The Waveform window is a time vs. sample amplitude view of the signal much like that of an oscilloscope.  This is the common view which is typically seen in visual audio applications.  Zooming in and out on both axes is allowed as is scrolling.  The cursor is locked between this window and the main window.  Same data, just a different view.


Like in statistics the Histogram Window is a way of measuring the signal amplitude distribution.  Energy dB (sample amplitude) across the top axis vs. a sum of counts (hits) on the side axis.  This window is zoomable and scrollable in both dimensions.  The famous bell shaped curve was created with the internal White Gaussian Noise function in the Tone Generator. 


The Average window collects and sums frequency spectrum and then averages them over time for long term smoothing function.  Averaging is also useful for pulling low level signals out of the noise floor.  Twelve selection banks are available for holding captured snapshots for quick and easy comparison.  These average spectra can loaded and saved as ASCII data files.  This window is zoomable in both the Hz and the dB axis. 


The Play Deck is more than just the controls found on a common tape deck.

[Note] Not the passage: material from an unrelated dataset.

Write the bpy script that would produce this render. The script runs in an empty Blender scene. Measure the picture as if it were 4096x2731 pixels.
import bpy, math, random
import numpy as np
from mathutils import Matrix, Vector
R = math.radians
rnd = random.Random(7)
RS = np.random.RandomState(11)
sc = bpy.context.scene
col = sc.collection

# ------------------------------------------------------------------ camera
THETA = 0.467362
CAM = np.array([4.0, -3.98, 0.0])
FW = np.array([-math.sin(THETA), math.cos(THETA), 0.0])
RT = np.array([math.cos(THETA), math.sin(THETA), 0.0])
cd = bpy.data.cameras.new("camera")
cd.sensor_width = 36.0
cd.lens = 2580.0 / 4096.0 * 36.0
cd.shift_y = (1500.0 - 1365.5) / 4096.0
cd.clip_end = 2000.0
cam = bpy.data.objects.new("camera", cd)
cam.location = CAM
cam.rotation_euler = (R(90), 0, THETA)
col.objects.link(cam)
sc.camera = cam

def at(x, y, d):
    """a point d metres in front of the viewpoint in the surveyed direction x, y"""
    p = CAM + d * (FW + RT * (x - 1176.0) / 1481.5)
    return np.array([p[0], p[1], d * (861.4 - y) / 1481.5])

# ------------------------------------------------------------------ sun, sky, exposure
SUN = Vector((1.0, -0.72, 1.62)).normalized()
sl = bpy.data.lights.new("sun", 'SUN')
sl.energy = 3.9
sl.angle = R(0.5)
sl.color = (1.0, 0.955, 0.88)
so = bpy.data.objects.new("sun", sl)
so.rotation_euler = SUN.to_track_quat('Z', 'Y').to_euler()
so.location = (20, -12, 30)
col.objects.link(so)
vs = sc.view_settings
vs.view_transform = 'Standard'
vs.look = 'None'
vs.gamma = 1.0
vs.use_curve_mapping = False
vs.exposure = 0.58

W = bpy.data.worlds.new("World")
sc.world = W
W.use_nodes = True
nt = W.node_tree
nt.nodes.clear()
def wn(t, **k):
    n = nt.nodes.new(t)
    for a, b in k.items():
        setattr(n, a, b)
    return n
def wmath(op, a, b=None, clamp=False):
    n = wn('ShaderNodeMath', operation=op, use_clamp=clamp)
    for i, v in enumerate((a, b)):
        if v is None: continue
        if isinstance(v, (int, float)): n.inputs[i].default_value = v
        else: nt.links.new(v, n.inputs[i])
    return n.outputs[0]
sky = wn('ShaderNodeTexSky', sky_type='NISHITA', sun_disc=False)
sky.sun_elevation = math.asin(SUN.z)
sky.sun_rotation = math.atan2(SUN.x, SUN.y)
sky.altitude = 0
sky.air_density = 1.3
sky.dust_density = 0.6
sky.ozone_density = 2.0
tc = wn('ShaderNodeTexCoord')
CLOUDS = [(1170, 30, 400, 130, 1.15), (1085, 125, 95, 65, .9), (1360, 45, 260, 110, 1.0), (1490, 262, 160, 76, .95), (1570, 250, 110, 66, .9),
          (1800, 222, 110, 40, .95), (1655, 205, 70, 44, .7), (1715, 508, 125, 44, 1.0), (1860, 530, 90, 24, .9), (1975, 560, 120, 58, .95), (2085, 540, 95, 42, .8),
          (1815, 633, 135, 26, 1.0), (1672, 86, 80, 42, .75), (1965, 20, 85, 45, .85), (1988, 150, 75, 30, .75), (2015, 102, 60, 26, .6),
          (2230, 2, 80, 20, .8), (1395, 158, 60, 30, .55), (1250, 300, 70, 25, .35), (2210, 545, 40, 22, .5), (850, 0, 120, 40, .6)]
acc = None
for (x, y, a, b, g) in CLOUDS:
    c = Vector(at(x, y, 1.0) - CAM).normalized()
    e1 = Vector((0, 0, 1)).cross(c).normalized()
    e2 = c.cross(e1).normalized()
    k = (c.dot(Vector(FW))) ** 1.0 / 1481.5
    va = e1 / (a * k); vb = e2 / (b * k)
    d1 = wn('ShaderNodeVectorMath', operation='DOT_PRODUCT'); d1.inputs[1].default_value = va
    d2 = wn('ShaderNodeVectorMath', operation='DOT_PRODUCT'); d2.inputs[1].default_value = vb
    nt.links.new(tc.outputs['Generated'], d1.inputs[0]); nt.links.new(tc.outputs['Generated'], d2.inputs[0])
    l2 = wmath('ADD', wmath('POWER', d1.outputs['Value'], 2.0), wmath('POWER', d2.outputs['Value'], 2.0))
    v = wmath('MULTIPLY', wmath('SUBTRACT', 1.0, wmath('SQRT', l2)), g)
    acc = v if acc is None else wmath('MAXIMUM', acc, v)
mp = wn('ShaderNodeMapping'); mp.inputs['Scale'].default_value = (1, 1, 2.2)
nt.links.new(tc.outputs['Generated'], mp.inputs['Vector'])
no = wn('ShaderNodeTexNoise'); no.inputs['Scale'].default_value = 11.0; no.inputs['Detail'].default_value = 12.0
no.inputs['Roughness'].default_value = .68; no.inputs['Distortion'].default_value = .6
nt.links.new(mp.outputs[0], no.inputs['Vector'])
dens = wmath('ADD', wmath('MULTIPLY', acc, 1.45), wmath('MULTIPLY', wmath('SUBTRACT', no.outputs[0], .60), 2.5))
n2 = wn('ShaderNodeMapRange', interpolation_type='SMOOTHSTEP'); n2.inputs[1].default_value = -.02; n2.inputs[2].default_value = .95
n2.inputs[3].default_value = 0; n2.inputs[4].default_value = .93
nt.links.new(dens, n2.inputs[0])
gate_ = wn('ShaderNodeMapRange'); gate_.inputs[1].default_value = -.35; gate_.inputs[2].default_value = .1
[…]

It has 12 programmable section banks that can be used for looping or bookmarks.  The playback speed, pitch, and scale (heterodyning) can be changed real-time when playing.  Also a mono or stereo signal can be positioned two dimensionally in a 2 channel matrix surround output.  The lower right popdown button reveals many other playback functions such as loop and phonograph needle scratching controls, notch and low/high pass filters, other matrix, gain boost, and mixing controls. 


The Input Devices window is used for the initial setup and calibration of various low level input side parameters like sample rate, decimation ratio, channel enable and selection, mixer gain, DC offset, and channel delay.  It also reports the name and duplex type of the installed audio devices.  A higher level mapping of the devices to the display channels, input operations, and analysis functions is setup in the Channel Mapping window. 


The Tone Generator is used as a test signal source. Sine, triangle, square, sawtooth, various pulses, and noise types are options and they can be modulated by frequency, amplitude, pulse, and sweep modes.  The Tone Generator output can even be internally loop backed in the Input Devices window so the pure digital test signal can be compared with the device under test.  Surround channel and Complex two channel 90° phase separated output are also options. 


The Color Picker allows the user to customize the color ramps used in the main sonogram window.  The variable RGB gain and exponential sliders allow control of the individual color ramp shapes.  A larger palette of default color ramps are selectable in the Input Channel Mappings window.